## PROBLEM DETAILS
Please return exactly the run of lines that begins with the line containing "Build this scene" and ends with the line containing "out.append(P[-1]); return out", pictures excluded.
══ RECORDS TO USE
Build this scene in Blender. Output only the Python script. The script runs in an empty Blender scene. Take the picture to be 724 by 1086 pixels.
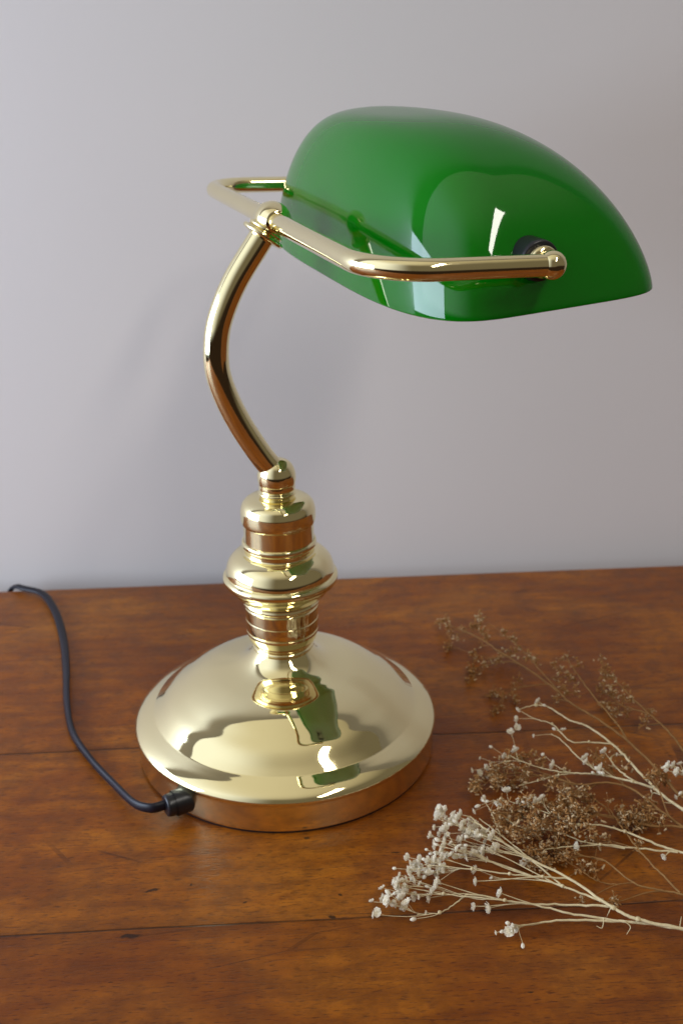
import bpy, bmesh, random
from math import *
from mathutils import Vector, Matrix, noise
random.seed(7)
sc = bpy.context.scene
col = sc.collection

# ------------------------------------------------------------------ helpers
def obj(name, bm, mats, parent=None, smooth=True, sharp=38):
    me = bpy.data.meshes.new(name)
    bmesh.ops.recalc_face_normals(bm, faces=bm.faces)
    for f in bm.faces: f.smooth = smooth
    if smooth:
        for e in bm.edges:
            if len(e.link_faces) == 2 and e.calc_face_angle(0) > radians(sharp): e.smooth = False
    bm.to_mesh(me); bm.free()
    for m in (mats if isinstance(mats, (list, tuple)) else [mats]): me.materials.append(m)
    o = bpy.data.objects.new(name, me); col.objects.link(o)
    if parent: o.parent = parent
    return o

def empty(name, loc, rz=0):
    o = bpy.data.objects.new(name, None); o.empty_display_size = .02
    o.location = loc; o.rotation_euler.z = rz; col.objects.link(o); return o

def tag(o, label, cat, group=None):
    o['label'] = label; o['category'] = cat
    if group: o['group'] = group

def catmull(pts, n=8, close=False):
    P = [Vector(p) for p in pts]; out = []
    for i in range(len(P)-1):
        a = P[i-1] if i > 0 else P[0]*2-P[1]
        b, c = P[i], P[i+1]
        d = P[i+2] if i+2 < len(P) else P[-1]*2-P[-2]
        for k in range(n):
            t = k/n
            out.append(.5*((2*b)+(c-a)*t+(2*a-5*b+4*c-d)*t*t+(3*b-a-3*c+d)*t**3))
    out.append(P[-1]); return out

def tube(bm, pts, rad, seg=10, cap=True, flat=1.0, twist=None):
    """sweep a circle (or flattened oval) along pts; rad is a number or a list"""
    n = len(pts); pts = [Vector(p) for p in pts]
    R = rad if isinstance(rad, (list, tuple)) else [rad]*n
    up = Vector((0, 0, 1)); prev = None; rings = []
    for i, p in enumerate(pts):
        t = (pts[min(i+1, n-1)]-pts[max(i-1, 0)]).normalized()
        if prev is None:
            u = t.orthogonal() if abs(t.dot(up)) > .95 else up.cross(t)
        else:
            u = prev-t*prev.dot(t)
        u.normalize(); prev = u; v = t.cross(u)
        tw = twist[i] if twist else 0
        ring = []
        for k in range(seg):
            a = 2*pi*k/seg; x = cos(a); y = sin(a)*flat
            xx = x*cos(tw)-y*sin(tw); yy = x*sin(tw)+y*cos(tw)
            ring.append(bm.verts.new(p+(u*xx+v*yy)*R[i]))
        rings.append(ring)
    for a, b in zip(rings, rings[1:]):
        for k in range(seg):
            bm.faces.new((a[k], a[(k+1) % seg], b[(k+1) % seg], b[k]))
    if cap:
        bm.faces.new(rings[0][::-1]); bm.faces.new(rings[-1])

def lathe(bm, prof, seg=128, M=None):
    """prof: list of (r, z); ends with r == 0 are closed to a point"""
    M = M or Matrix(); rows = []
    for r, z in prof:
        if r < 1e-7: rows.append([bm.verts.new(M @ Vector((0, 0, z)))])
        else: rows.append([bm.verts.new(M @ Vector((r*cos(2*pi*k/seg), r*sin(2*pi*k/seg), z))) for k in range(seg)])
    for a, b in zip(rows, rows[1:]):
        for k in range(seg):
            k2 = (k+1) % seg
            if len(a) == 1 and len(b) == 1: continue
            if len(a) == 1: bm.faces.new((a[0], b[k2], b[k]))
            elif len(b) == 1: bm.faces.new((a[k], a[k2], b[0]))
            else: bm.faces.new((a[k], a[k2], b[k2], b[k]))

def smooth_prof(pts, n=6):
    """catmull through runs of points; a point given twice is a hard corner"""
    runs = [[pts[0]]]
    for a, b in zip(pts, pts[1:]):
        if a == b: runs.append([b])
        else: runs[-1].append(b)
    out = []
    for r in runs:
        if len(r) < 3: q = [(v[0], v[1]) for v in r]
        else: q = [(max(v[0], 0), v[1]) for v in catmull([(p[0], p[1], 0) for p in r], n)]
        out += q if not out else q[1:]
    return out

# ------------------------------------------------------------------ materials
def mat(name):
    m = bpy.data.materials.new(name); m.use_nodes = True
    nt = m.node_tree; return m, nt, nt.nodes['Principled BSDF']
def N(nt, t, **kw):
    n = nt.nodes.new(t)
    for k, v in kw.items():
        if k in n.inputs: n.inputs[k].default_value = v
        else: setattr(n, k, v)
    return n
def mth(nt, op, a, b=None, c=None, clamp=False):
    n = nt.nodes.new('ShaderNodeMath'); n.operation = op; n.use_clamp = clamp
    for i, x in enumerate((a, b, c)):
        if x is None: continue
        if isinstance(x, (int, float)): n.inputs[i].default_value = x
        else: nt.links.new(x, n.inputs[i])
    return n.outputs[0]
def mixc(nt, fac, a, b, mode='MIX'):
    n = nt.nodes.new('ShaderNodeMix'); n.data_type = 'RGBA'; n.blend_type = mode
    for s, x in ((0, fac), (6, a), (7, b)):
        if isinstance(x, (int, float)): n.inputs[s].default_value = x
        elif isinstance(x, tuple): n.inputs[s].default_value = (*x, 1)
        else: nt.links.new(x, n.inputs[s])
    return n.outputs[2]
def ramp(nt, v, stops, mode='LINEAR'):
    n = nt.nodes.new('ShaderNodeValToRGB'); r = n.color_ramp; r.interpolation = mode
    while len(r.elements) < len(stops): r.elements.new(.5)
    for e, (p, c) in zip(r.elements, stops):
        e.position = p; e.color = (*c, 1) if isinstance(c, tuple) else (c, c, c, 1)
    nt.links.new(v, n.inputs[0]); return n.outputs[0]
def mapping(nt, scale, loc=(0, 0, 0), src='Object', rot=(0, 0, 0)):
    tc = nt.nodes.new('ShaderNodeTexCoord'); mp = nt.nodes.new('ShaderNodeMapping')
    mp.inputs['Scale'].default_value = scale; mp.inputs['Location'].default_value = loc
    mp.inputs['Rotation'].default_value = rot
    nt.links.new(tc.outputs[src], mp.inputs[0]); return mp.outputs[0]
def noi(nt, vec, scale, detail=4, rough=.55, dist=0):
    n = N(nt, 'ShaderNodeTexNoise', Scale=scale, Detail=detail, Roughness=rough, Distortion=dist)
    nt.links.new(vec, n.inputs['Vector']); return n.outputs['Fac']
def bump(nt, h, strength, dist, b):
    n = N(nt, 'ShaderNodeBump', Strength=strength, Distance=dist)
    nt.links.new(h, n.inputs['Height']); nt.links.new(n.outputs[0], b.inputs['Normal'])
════
══ RECORDS TO USE
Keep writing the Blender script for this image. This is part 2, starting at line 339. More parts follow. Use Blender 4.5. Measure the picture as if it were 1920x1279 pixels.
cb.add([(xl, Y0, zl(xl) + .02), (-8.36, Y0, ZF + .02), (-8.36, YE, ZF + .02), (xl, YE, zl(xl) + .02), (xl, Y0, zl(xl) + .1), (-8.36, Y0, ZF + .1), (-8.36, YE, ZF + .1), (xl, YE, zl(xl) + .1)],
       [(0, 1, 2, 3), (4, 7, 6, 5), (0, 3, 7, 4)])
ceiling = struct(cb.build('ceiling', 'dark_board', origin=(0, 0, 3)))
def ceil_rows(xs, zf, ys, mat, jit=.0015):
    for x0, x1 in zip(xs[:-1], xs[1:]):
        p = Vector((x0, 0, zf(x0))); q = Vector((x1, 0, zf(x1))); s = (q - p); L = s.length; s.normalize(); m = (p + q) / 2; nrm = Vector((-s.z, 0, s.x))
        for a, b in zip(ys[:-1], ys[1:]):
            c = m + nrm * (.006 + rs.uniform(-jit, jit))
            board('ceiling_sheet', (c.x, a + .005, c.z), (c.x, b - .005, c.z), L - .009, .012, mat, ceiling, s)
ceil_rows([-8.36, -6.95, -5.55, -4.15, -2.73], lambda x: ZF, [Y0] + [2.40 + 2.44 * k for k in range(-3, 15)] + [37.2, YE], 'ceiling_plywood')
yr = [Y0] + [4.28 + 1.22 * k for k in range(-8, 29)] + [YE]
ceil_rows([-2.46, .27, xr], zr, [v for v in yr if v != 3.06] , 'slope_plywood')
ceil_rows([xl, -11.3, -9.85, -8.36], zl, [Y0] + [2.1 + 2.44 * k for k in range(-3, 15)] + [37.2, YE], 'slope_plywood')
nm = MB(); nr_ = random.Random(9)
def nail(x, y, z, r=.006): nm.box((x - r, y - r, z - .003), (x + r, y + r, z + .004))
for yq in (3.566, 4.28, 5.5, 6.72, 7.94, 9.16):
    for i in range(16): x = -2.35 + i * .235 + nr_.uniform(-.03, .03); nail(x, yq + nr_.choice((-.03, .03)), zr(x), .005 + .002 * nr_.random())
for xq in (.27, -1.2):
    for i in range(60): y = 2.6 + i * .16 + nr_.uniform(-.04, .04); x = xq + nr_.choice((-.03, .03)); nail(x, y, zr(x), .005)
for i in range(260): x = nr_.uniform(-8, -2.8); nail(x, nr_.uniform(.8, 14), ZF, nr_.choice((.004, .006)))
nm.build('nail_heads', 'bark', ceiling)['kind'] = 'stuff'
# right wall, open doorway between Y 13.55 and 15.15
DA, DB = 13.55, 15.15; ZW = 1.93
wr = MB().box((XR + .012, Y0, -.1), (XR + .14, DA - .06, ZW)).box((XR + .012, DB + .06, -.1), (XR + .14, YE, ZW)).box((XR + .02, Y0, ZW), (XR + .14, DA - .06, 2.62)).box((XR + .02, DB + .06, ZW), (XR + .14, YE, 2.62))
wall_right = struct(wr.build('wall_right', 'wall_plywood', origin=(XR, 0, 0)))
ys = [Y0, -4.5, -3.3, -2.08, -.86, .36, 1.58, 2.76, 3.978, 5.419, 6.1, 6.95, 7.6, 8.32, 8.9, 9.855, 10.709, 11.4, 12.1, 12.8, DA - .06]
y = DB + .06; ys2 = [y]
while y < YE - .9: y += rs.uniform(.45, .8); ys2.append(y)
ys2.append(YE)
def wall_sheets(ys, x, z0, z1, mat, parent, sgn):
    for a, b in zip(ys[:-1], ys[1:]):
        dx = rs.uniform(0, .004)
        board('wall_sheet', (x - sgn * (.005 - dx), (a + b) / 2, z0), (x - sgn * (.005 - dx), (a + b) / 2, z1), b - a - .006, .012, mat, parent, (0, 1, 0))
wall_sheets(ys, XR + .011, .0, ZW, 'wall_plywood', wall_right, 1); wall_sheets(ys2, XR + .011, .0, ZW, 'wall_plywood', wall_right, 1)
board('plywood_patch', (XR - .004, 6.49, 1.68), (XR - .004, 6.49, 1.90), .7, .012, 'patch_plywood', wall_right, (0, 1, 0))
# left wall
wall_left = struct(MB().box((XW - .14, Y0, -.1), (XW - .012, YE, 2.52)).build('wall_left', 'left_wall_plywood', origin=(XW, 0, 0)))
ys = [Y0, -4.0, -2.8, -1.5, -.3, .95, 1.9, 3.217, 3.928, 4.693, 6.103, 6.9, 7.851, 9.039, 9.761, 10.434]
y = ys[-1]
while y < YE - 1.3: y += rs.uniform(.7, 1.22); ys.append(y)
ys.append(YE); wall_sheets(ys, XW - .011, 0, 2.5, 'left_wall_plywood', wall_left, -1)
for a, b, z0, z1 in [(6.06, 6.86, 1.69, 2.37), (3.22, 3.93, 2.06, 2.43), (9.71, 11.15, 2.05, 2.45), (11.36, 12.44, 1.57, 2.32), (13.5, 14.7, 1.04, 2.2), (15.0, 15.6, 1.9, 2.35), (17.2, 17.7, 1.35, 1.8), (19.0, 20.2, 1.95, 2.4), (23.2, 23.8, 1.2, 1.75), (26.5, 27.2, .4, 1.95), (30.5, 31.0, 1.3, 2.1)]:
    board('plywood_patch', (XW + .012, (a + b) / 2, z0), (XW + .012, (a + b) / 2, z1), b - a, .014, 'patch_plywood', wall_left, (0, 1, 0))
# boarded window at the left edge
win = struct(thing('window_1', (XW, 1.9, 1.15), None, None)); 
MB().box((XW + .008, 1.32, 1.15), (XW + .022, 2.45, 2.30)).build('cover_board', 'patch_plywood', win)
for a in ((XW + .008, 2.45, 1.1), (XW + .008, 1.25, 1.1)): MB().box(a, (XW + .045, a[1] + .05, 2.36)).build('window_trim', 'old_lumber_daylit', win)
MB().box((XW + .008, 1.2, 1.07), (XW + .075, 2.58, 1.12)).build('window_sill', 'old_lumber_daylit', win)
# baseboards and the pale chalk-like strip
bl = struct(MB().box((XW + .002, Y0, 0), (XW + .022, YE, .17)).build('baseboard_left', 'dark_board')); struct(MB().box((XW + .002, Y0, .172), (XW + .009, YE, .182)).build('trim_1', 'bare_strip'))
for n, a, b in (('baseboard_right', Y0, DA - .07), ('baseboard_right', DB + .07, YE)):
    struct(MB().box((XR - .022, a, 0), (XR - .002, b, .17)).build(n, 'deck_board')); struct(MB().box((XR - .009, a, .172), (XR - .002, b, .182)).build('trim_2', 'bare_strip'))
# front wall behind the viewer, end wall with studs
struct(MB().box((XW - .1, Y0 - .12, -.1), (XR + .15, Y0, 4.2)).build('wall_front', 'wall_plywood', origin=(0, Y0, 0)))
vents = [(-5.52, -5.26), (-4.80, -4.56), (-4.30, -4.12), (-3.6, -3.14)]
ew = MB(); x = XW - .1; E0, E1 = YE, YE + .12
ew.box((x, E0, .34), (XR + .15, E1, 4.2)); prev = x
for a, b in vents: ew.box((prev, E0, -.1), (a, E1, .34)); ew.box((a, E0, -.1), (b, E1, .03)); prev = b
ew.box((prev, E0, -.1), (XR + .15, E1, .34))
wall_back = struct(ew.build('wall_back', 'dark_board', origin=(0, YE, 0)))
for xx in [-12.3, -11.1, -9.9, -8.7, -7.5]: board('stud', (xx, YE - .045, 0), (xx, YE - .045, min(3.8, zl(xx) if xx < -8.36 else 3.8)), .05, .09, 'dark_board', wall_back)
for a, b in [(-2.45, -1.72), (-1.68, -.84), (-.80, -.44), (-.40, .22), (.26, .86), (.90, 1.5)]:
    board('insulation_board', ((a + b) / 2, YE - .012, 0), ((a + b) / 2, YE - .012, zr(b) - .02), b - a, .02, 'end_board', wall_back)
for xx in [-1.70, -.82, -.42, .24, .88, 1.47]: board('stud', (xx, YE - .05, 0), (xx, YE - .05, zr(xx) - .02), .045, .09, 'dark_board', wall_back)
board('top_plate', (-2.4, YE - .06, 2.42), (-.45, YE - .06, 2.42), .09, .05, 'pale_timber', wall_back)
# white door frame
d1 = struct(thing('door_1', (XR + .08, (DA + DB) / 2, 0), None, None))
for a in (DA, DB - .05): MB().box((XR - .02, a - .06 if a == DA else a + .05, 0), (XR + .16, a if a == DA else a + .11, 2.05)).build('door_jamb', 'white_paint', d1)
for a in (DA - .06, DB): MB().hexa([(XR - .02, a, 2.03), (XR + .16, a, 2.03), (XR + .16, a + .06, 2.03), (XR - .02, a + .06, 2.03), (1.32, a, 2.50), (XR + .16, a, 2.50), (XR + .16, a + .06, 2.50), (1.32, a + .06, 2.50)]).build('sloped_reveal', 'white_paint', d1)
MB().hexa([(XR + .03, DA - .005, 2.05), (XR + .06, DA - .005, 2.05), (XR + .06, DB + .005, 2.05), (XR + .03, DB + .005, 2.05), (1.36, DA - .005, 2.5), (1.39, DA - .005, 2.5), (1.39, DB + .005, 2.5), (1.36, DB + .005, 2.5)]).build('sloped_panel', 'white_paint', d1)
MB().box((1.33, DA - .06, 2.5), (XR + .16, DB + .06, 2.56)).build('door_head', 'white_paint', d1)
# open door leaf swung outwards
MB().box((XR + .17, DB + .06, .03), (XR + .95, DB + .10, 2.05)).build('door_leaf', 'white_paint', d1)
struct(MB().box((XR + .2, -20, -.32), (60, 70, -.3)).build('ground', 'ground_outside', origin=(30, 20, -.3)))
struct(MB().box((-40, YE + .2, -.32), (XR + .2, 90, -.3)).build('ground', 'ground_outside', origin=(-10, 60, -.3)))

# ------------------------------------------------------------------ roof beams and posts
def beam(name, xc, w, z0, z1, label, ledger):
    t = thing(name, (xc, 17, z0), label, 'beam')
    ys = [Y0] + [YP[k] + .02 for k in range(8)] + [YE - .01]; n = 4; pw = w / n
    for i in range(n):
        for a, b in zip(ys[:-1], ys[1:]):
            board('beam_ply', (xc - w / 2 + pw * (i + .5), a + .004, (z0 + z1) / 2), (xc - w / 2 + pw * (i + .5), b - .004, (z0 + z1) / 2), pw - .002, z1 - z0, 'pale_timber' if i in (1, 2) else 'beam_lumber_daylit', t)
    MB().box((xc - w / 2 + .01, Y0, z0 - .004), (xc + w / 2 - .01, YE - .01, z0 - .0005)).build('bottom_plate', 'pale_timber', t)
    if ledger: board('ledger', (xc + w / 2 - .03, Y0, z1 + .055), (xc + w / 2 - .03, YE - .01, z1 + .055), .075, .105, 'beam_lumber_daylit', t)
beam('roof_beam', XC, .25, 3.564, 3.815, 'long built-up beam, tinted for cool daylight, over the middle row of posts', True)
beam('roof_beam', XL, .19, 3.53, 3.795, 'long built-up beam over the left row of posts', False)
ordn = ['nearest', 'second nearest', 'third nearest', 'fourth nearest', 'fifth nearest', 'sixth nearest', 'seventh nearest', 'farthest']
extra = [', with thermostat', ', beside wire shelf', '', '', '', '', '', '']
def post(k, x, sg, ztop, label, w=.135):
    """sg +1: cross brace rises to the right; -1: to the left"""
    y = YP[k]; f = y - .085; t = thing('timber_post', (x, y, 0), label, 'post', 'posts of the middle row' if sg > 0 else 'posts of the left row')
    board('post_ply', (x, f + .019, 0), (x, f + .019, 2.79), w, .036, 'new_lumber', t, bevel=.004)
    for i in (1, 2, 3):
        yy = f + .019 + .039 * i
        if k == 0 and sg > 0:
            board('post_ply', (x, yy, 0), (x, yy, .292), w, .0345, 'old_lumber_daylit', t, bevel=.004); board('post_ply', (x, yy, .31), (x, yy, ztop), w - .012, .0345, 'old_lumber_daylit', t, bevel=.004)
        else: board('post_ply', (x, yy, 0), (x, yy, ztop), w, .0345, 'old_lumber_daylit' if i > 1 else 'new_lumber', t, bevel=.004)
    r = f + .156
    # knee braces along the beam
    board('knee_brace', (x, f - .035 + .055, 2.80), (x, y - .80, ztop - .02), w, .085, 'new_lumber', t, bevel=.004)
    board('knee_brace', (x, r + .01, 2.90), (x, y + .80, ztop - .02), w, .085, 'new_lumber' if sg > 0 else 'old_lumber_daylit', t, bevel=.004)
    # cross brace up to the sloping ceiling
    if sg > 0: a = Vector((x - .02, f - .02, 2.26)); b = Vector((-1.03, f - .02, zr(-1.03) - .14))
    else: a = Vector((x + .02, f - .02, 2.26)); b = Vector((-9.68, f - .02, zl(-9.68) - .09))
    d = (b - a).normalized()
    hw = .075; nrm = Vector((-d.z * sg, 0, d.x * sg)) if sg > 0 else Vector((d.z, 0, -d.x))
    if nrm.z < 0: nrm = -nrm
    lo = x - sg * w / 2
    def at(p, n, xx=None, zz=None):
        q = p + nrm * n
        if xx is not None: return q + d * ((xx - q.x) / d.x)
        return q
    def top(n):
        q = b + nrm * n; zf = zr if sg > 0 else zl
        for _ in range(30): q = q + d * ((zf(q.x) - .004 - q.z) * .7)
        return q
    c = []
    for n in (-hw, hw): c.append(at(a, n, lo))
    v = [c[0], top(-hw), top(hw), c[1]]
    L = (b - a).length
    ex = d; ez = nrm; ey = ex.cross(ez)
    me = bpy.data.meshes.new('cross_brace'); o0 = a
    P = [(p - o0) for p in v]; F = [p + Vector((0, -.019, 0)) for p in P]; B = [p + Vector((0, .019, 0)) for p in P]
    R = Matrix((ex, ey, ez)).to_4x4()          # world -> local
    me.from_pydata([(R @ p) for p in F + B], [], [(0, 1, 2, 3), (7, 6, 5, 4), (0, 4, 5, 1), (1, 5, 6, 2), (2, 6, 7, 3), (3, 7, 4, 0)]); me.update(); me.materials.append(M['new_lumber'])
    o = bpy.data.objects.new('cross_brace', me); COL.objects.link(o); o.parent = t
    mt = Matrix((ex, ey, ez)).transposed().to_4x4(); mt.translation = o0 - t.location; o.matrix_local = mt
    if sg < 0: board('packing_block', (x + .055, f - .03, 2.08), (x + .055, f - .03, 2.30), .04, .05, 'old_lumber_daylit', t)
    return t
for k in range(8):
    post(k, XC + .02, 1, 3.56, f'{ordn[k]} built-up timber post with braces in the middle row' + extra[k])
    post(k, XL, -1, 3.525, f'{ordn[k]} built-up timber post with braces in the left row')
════
## PROBLEM SOLUTION
Build this scene in Blender. Output only the Python script. The script runs in an empty Blender scene. Take the picture to be 724 by 1086 pixels.
import bpy, bmesh, random
from math import *
from mathutils import Vector, Matrix, noise
random.seed(7)
sc = bpy.context.scene
col = sc.collection

# ------------------------------------------------------------------ helpers
def obj(name, bm, mats, parent=None, smooth=True, sharp=38):
    me = bpy.data.meshes.new(name)
    bmesh.ops.recalc_face_normals(bm, faces=bm.faces)
    for f in bm.faces: f.smooth = smooth
    if smooth:
        for e in bm.edges:
            if len(e.link_faces) == 2 and e.calc_face_angle(0) > radians(sharp): e.smooth = False
    bm.to_mesh(me); bm.free()
    for m in (mats if isinstance(mats, (list, tuple)) else [mats]): me.materials.append(m)
    o = bpy.data.objects.new(name, me); col.objects.link(o)
    if parent: o.parent = parent
    return o

def empty(name, loc, rz=0):
    o = bpy.data.objects.new(name, None); o.empty_display_size = .02
    o.location = loc; o.rotation_euler.z = rz; col.objects.link(o); return o

def tag(o, label, cat, group=None):
    o['label'] = label; o['category'] = cat
    if group: o['group'] = group

def catmull(pts, n=8, close=False):
    P = [Vector(p) for p in pts]; out = []
    for i in range(len(P)-1):
        a = P[i-1] if i > 0 else P[0]*2-P[1]
        b, c = P[i], P[i+1]
        d = P[i+2] if i+2 < len(P) else P[-1]*2-P[-2]
        for k in range(n):
            t = k/n
            out.append(.5*((2*b)+(c-a)*t+(2*a-5*b+4*c-d)*t*t+(3*b-a-3*c+d)*t**3))
    out.append(P[-1]); return out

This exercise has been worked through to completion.